-- Start of SUPPLIED DATA --

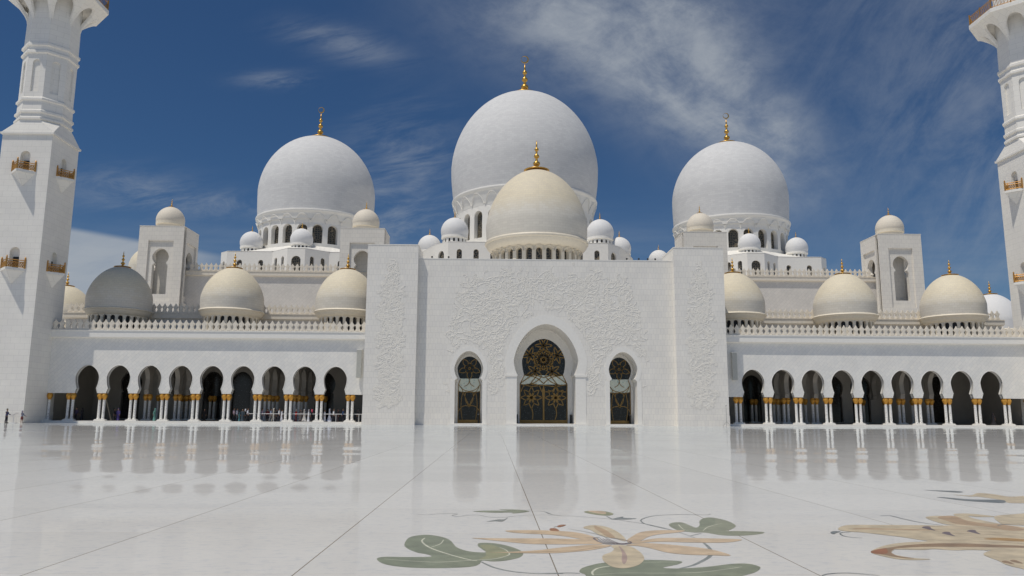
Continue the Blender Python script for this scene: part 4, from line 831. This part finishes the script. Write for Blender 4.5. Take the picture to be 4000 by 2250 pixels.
# ------------------------------------------------------------------ people
SK = plain('skin', (.36,.20,.13), .5); HAIR = plain('dark_hair', (.02,.015,.012), .6)
_cl = {}
def cloth(c):
    if c not in _cl: _cl[c] = plain('cloth', c, .85, var=.1, scale=12)
    return _cl[c]
def body_mesh(stride, armf):
    """one continuous figure grown over a skeleton: head, neck, torso, arms with five-fingered hands, legs, feet"""
    V = []; E = []; Rr = []
    def add(p, r, par=None):
        V.append(p); Rr.append(r); i = len(V)-1
        if par is not None: E.append((par, i))
        return i
    pel = add((0,0,.93), (.13,.10)); wa = add((0,0,1.08), (.12,.09), pel); ch = add((0,-.01,1.28), (.15,.105), wa); nk0 = add((0,0,1.43), (.075,.07), ch); nk = add((0,-.01,1.50), (.052,.055), nk0)
    j = add((0,-.02,1.56), (.07,.075), nk); h = add((0,-.015,1.64), (.082,.1), j); add((0,-.01,1.71), (.065,.078), h)
    add((0,-.115,1.605), (.014,.02), h)
    for s in (-1, 1):
        add((s*.088,-.005,1.62), (.012,.02), h)
        hp = add((s*.09,0,.88), (.085,.09), pel); kn = add((s*.1,-stride*s*.5-.02,.49), (.055,.058), hp); an = add((s*.1,-stride*s+.03,.09), (.036,.04), kn); add((s*.11,-stride*s-.13,.035), (.036,.026), an)
        sh = add((s*.18,0,1.40), (.058,.056), ch); f = armf if s > 0 else armf*.3
        el = add((s*.235,-.02-.08*f,1.13), (.042,.042), sh); wr = add((s*.25,-.06-.26*f,.90+.14*f), (.028,.026), el); pa = add((s*.255,-.075-.32*f,.84+.14*f), (.032,.02), wr)
        for k, (dy, l) in enumerate(((-.032,.07),(-.012,.085),(.01,.08),(.03,.062))):
            a1 = add((s*.257,-.085-.33*f+dy,.785+.14*f), (.0095,.0095), pa); add((s*.248,-.095-.33*f+dy,.785-l*.7+.14*f), (.008,.008), a1)
        th = add((s*.235,-.115-.32*f,.83+.14*f), (.011,.011), pa); add((s*.228,-.135-.33*f,.79+.14*f), (.009,.009), th)
    me = bpy.data.meshes.new('person_body'); me.from_pydata(V, E, []); o = bpy.data.objects.new('tmp', me); C.objects.link(o)
    md = o.modifiers.new('s', 'SKIN')
    for i, r in enumerate(Rr): me.skin_vertices[0].data[i].radius = r
    me.skin_vertices[0].data[0].use_root = True
    sb = o.modifiers.new('u', 'SUBSURF'); sb.levels = 1; sb.render_levels = 1
    dg = bpy.context.evaluated_depsgraph_get(); dg.update(); out = bpy.data.meshes.new_from_object(o.evaluated_get(dg)); out.name = 'person_body'
    bpy.data.objects.remove(o); out.materials.clear(); out.materials.append(SK); out.shade_smooth(); return out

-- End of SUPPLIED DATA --

EXERCISE BRIEF:
Transcribe the whole listing exactly. Pictures stay out of your copy.

THE RESPONSE:
Continue the Blender Python script for this scene: part 4, from line 831. This part finishes the script. Write for Blender 4.5. Take the picture to be 4000 by 2250 pixels.
# ------------------------------------------------------------------ people
SK = plain('skin', (.36,.20,.13), .5); HAIR = plain('dark_hair', (.02,.015,.012), .6)
_cl = {}
def cloth(c):
    if c not in _cl: _cl[c] = plain('cloth', c, .85, var=.1, scale=12)
    return _cl[c]
def body_mesh(stride, armf):
    """one continuous figure grown over a skeleton: head, neck, torso, arms with five-fingered hands, legs, feet"""
    V = []; E = []; Rr = []
    def add(p, r, par=None):
        V.append(p); Rr.append(r); i = len(V)-1
        if par is not None: E.append((par, i))
        return i
    pel = add((0,0,.93), (.13,.10)); wa = add((0,0,1.08), (.12,.09), pel); ch = add((0,-.01,1.28), (.15,.105), wa); nk0 = add((0,0,1.43), (.075,.07), ch); nk = add((0,-.01,1.50), (.052,.055), nk0)
    j = add((0,-.02,1.56), (.07,.075), nk); h = add((0,-.015,1.64), (.082,.1), j); add((0,-.01,1.71), (.065,.078), h)
    add((0,-.115,1.605), (.014,.02), h)
    for s in (-1, 1):
        add((s*.088,-.005,1.62), (.012,.02), h)
        hp = add((s*.09,0,.88), (.085,.09), pel); kn = add((s*.1,-stride*s*.5-.02,.49), (.055,.058), hp); an = add((s*.1,-stride*s+.03,.09), (.036,.04), kn); add((s*.11,-stride*s-.13,.035), (.036,.026), an)
        sh = add((s*.18,0,1.40), (.058,.056), ch); f = armf if s > 0 else armf*.3
        el = add((s*.235,-.02-.08*f,1.13), (.042,.042), sh); wr = add((s*.25,-.06-.26*f,.90+.14*f), (.028,.026), el); pa = add((s*.255,-.075-.32*f,.84+.14*f), (.032,.02), wr)
        for k, (dy, l) in enumerate(((-.032,.07),(-.012,.085),(.01,.08),(.03,.062))):
            a1 = add((s*.257,-.085-.33*f+dy,.785+.14*f), (.0095,.0095), pa); add((s*.248,-.095-.33*f+dy,.785-l*.7+.14*f), (.008,.008), a1)
        th = add((s*.235,-.115-.32*f,.83+.14*f), (.011,.011), pa); add((s*.228,-.135-.33*f,.79+.14*f), (.009,.009), th)
    me = bpy.data.meshes.new('person_body'); me.from_pydata(V, E, []); o = bpy.data.objects.new('tmp', me); C.objects.link(o)
    md = o.modifiers.new('s', 'SKIN')
    for i, r in enumerate(Rr): me.skin_vertices[0].data[i].radius = r
    me.skin_vertices[0].data[0].use_root = True
    sb = o.modifiers.new('u', 'SUBSURF'); sb.levels = 1; sb.render_levels = 1
    dg = bpy.context.evaluated_depsgraph_get(); dg.update(); out = bpy.data.meshes.new_from_object(o.evaluated_get(dg)); out.name = 'person_body'
    bpy.data.objects.remove(o); out.materials.clear(); out.materials.append(SK); out.shade_smooth(); return out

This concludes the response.